For the copy, please give all of the data again exactly and leave the pictures out.

— START —

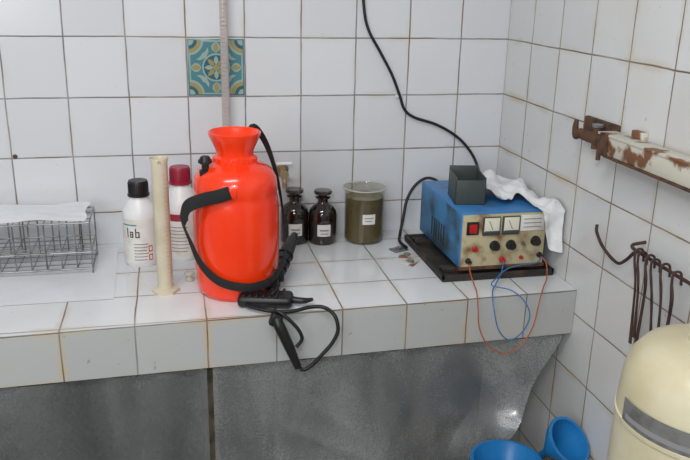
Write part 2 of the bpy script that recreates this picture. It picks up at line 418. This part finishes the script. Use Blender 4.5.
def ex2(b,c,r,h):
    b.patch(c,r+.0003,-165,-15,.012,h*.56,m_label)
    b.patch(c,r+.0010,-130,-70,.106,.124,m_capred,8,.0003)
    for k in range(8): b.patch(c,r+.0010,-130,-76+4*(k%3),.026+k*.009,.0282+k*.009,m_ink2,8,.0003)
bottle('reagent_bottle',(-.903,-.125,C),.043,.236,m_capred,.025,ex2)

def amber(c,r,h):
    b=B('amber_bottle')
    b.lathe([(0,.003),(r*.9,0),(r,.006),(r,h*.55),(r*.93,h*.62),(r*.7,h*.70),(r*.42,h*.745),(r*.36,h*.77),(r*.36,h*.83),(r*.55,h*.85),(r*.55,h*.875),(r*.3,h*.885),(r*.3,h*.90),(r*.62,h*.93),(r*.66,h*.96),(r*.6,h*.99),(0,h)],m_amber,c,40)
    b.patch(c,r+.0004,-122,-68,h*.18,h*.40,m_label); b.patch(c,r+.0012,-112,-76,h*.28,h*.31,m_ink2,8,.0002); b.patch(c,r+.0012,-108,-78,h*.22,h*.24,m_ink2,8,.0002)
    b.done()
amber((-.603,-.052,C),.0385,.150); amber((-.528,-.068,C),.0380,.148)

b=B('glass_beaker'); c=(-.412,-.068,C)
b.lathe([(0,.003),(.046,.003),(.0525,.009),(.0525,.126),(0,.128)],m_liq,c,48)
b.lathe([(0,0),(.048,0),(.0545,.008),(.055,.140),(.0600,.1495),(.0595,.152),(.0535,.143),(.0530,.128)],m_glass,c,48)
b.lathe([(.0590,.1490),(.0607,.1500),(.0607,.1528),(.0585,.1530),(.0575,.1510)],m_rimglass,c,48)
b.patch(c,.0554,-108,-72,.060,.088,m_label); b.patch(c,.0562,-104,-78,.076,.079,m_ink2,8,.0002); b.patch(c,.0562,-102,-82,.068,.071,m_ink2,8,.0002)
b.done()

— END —

**Final answer:**
Write part 2 of the bpy script that recreates this picture. It picks up at line 418. This part finishes the script. Use Blender 4.5.
def ex2(b,c,r,h):
    b.patch(c,r+.0003,-165,-15,.012,h*.56,m_label)
    b.patch(c,r+.0010,-130,-70,.106,.124,m_capred,8,.0003)
    for k in range(8): b.patch(c,r+.0010,-130,-76+4*(k%3),.026+k*.009,.0282+k*.009,m_ink2,8,.0003)
bottle('reagent_bottle',(-.903,-.125,C),.043,.236,m_capred,.025,ex2)

def amber(c,r,h):
    b=B('amber_bottle')
    b.lathe([(0,.003),(r*.9,0),(r,.006),(r,h*.55),(r*.93,h*.62),(r*.7,h*.70),(r*.42,h*.745),(r*.36,h*.77),(r*.36,h*.83),(r*.55,h*.85),(r*.55,h*.875),(r*.3,h*.885),(r*.3,h*.90),(r*.62,h*.93),(r*.66,h*.96),(r*.6,h*.99),(0,h)],m_amber,c,40)
    b.patch(c,r+.0004,-122,-68,h*.18,h*.40,m_label); b.patch(c,r+.0012,-112,-76,h*.28,h*.31,m_ink2,8,.0002); b.patch(c,r+.0012,-108,-78,h*.22,h*.24,m_ink2,8,.0002)
    b.done()
amber((-.603,-.052,C),.0385,.150); amber((-.528,-.068,C),.0380,.148)

b=B('glass_beaker'); c=(-.412,-.068,C)
b.lathe([(0,.003),(.046,.003),(.0525,.009),(.0525,.126),(0,.128)],m_liq,c,48)
b.lathe([(0,0),(.048,0),(.0545,.008),(.055,.140),(.0600,.1495),(.0595,.152),(.0535,.143),(.0530,.128)],m_glass,c,48)
b.lathe([(.0590,.1490),(.0607,.1500),(.0607,.1528),(.0585,.1530),(.0575,.1510)],m_rimglass,c,48)
b.patch(c,.0554,-108,-72,.060,.088,m_label); b.patch(c,.0562,-104,-78,.076,.079,m_ink2,8,.0002); b.patch(c,.0562,-102,-82,.068,.071,m_ink2,8,.0002)
b.done()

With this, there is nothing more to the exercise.